В том, кстати, и разница Страны Отцов и современной России, что там нет «Эха Саракша», как нет «Другого Саракша» и даже «Единого Саракша».
Там есть Отцы, на тему о которых никто не пытается строить предположения – кто из них назначил Дергунчика военным министром, а Умника – Генеральным прокурором. И отставных назначенцев и глав департамента даже не ссылают особыми представителями в отдаленные районы страны – их просто пристреливают то ли в своем кабинете, то ли прямо в комнате совещаний Отцов.
Там есть Боевая Гвардия. Там есть Излучение.
И оппозиция пусть столь же бестолковая и напичканная провокаторами как и современная российская – но все же что-то делает и что-то взрывает – а не публикует на своих сайтах обличающие заявления в адрес «антинародной диктатуры».
Это маргинализированное диссидентское сознание думало, что «Обитаемый остров» написан про Советский Союз. Равно как лишь упрощенное современное сознание видит в нем пародию на Современную Россию.
Это – про другое. Отчасти – про то, чего еще не было – но к чему еще мы можем прийти.
Отчасти – о тенденциях. Которых не было тогда, когда писался Роман – но которые уже есть сегодня.

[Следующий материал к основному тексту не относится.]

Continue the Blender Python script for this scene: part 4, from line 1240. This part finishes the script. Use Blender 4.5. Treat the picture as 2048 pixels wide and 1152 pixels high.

Отчасти о том: «Какой мир изгадили»… Отчасти о том, что увидев несправедливость мира и устремившись совершенствовать его – нужно думать и о реальных последствиях, - потому что разрушать ничего не создавая, значит не уничтожать зло, а множить его хаотичность и неограниченность.
Но все-таки – это огромная и особая тема. В этом отношении фильм Бондарчука – который все же как таковой стоит оценивать не посмотрев его первую серию, а дождавшись полного варианта – в любом случае хорош тем, что возвращает тему провидений Стругацких в поле внимания общества (как бы специфически не зарекомендовал себя младший из авторов в политической реальности постсоветской эпохи), в поле дискуссий и осмыслений.
И в частности, пусть и невольно, как уже говорилось, к тому, какие уменьшительные аллюзии утвердились в сегодняшнем деградировавшем российском обществе, как изменились представления об общественном идеале за последние пятьдесят лет. Если тогда в качестве такового виделось Будущее Коммунистическое Общество, где могут быть счастливы все, то сегодня в качестве такового видится исключительно «Мир Рублевки», а носителями и достойными совершенства признаются лишь обладатели Мерседесов как минимум во втором поколении.